From discussions with friends and relatives in law enforcement I've come to better understand why and when a good policeman feels he's justified to act outside the law. Like civil disobedience, these traditions have existed longer than the US has been an independent country. Overall, are they effective or counterproductive? I'll start with an example from my own past.

In high school my cousin and I spent a lot of time hunting and wandering in the woods. We were with a couple of girls at a county park one day sitting under a tree, talking and just enjoying the natural beauty. About a half an hour before the park closed we saw a searchlight up by where our car was and figured a cop was wondering who belonged to the empty car so we walked up the hill back to where we parked. The officer insisted that we stand still in front of his car and we were there for over twenty minutes until the park closed. His psychology was sound. The wait, the fact that he was forcing us to actually break the law by being in the park after it closed and the fact that in a closed park there would be no one to see what happened seemed ominous. The officer then came out slapping his four cell Maglite into his left palm and started to accuse us of various crimes.
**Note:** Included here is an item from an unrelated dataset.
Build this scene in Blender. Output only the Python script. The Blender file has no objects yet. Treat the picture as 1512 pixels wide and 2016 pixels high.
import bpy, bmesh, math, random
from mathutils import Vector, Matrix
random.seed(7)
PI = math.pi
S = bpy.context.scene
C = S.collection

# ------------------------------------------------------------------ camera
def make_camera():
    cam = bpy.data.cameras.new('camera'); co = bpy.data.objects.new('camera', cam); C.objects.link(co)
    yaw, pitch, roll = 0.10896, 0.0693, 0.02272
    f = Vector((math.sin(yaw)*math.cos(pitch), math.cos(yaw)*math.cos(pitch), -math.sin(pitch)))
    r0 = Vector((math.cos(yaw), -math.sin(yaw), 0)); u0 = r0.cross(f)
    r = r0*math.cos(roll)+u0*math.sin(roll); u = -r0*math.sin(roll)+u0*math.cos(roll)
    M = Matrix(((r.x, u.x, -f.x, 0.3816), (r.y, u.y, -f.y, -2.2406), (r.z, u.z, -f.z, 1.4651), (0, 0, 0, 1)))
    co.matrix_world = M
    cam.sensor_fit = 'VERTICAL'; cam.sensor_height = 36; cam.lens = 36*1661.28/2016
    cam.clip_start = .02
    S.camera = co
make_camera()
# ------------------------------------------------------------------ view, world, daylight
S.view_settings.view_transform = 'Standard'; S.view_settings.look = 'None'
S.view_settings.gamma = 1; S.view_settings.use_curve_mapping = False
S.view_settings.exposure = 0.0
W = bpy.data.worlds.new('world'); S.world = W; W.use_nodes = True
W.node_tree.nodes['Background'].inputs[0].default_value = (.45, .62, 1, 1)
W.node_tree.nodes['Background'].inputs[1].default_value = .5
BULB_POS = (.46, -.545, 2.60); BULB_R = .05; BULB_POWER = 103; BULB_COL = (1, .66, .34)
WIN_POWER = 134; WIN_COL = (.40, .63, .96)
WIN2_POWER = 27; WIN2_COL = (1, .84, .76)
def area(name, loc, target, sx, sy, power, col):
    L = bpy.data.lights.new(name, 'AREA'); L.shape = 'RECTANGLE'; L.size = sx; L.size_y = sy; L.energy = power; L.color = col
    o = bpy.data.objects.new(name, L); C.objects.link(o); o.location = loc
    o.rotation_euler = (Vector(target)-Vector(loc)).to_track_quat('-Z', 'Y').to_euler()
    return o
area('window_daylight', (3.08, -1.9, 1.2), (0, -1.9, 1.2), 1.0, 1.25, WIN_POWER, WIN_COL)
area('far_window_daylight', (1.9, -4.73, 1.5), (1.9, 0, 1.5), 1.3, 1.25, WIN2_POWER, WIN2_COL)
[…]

Teenage boys commit a disproportionate amount of crime and a traditional approach to this fact by police involves trying to scare them in order to curb their recklessness. In traditional small town and neighborhood policing I think this had more merit because the police were connected to the community and had more informal knowledge about who might be more likely to be involved in criminal activity. Even in this case, the threats and physical violence might suppress or inflame criminal tendencies.

In modern policing in a mobile culture the police usually don't know who they are dealing with. I would get pulled over often and even had my car searched simply because I was a young male with long hair in the early seventies. I've never been arrested, much less convicted of anything worse than speeding or parking at an expired meter.

Even assuming that scaring teenagers was once effective, is it still effective?

And what does it do to a policeman when he believes that he is justified to commit crimes that he would arrest a civilian for? Isn't this corrosive to public support for the police and doesn't it start the officer down the slope to where stealing cash from a suspected drug dealer is not seen as a crime?

Extra-legal police actions in the hands of a wise officer who knows the people he is dealing with can be a positive force but for many officers they are a net negative.

Making right and wrong a subjective judgment rather than a matter of law, wielding power that ignores personal rights was exactly the kind of abuse that the constitution and bill of rights were meant to stop.